The exercise: Type out the data exactly as given. Skip any image.

** BEGIN Data excerpt **

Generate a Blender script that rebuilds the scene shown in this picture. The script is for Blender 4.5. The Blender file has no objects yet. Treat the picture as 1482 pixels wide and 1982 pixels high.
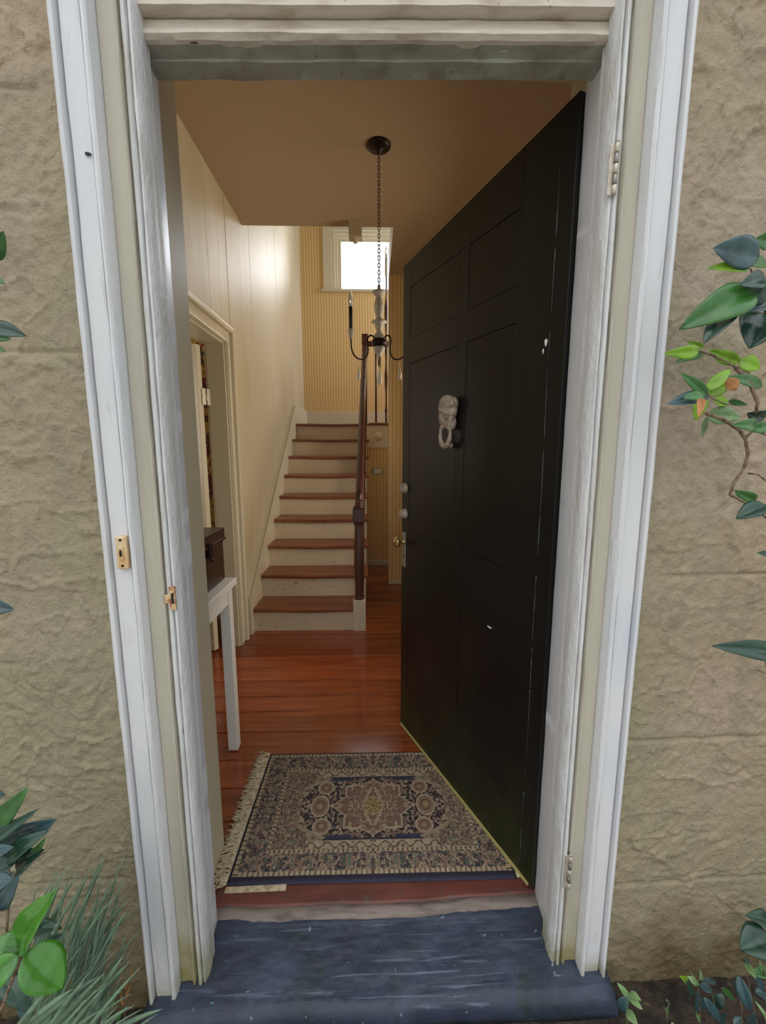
import bpy, bmesh, math, random
import numpy as np
from mathutils import Vector, Matrix, Euler
C = bpy.context.scene.collection
PI = math.pi
# ------------------------------------------------------------------ camera
IMG_W, IMG_H, F_PX, CAM_H = 1482.0, 1982.0, 797.0, 1.34
PITCH, YAW = math.radians(8.5), math.radians(1.37)
cam_d = bpy.data.cameras.new('camera'); cam = bpy.data.objects.new('camera', cam_d); C.objects.link(cam)
cam_d.sensor_fit = 'VERTICAL'; cam_d.sensor_height = 36; cam_d.lens = 36*F_PX/IMG_H; cam_d.clip_start = .02
cam.location = (0, 0, CAM_H); cam.rotation_euler = (PI/2-PITCH, 0, -YAW)
bpy.context.scene.camera = cam
# ------------------------------------------------------------------ world and light
w = bpy.data.worlds.new('sky'); bpy.context.scene.world = w; w.use_nodes = True
nt = w.node_tree; bg = nt.nodes['Background']
tc = nt.nodes.new('ShaderNodeTexCoord'); sp = nt.nodes.new('ShaderNodeSeparateXYZ'); rp = nt.nodes.new('ShaderNodeValToRGB')
nt.links.new(tc.outputs['Generated'], sp.inputs[0]); nt.links.new(sp.outputs['Z'], rp.inputs[0]); nt.links.new(rp.outputs[0], bg.inputs[0])
rp.color_ramp.elements[0].color = (.40, .44, .42, 1); rp.color_ramp.elements[1].color = (.86, .93, 1, 1)
e_ = rp.color_ramp.elements.new(.34); e_.color = (.66, .70, .72, 1)   # overcast: brighter overhead than at the tree line
bg.inputs[1].default_value = 1.8
def lamp(name, kind, loc, rot, power, color, size=(1, 1)):
    l = bpy.data.lights.new(name, kind); l.energy = power; l.color = color
    if kind == 'AREA': l.shape = 'RECTANGLE'; l.size, l.size_y = size
    o = bpy.data.objects.new(name, l); o.location = loc; o.rotation_euler = rot; C.objects.link(o); return o
lamp('overcast_sun', 'SUN', (0, -3, 6), Euler((math.radians(38), 0, math.radians(-25))), .6, (1, .97, .92)).data.angle = math.radians(60)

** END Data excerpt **

Answer below:
Generate a Blender script that rebuilds the scene shown in this picture. The script is for Blender 4.5. The Blender file has no objects yet. Treat the picture as 1482 pixels wide and 1982 pixels high.
import bpy, bmesh, math, random
import numpy as np
from mathutils import Vector, Matrix, Euler
C = bpy.context.scene.collection
PI = math.pi
# ------------------------------------------------------------------ camera
IMG_W, IMG_H, F_PX, CAM_H = 1482.0, 1982.0, 797.0, 1.34
PITCH, YAW = math.radians(8.5), math.radians(1.37)
cam_d = bpy.data.cameras.new('camera'); cam = bpy.data.objects.new('camera', cam_d); C.objects.link(cam)
cam_d.sensor_fit = 'VERTICAL'; cam_d.sensor_height = 36; cam_d.lens = 36*F_PX/IMG_H; cam_d.clip_start = .02
cam.location = (0, 0, CAM_H); cam.rotation_euler = (PI/2-PITCH, 0, -YAW)
bpy.context.scene.camera = cam
# ------------------------------------------------------------------ world and light
w = bpy.data.worlds.new('sky'); bpy.context.scene.world = w; w.use_nodes = True
nt = w.node_tree; bg = nt.nodes['Background']
tc = nt.nodes.new('ShaderNodeTexCoord'); sp = nt.nodes.new('ShaderNodeSeparateXYZ'); rp = nt.nodes.new('ShaderNodeValToRGB')
nt.links.new(tc.outputs['Generated'], sp.inputs[0]); nt.links.new(sp.outputs['Z'], rp.inputs[0]); nt.links.new(rp.outputs[0], bg.inputs[0])
rp.color_ramp.elements[0].color = (.40, .44, .42, 1); rp.color_ramp.elements[1].color = (.86, .93, 1, 1)
e_ = rp.color_ramp.elements.new(.34); e_.color = (.66, .70, .72, 1)   # overcast: brighter overhead than at the tree line
bg.inputs[1].default_value = 1.8
def lamp(name, kind, loc, rot, power, color, size=(1, 1)):
    l = bpy.data.lights.new(name, kind); l.energy = power; l.color = color
    if kind == 'AREA': l.shape = 'RECTANGLE'; l.size, l.size_y = size
    o = bpy.data.objects.new(name, l); o.location = loc; o.rotation_euler = rot; C.objects.link(o); return o
lamp('overcast_sun', 'SUN', (0, -3, 6), Euler((math.radians(38), 0, math.radians(-25))), .6, (1, .97, .92)).data.angle = math.radians(60)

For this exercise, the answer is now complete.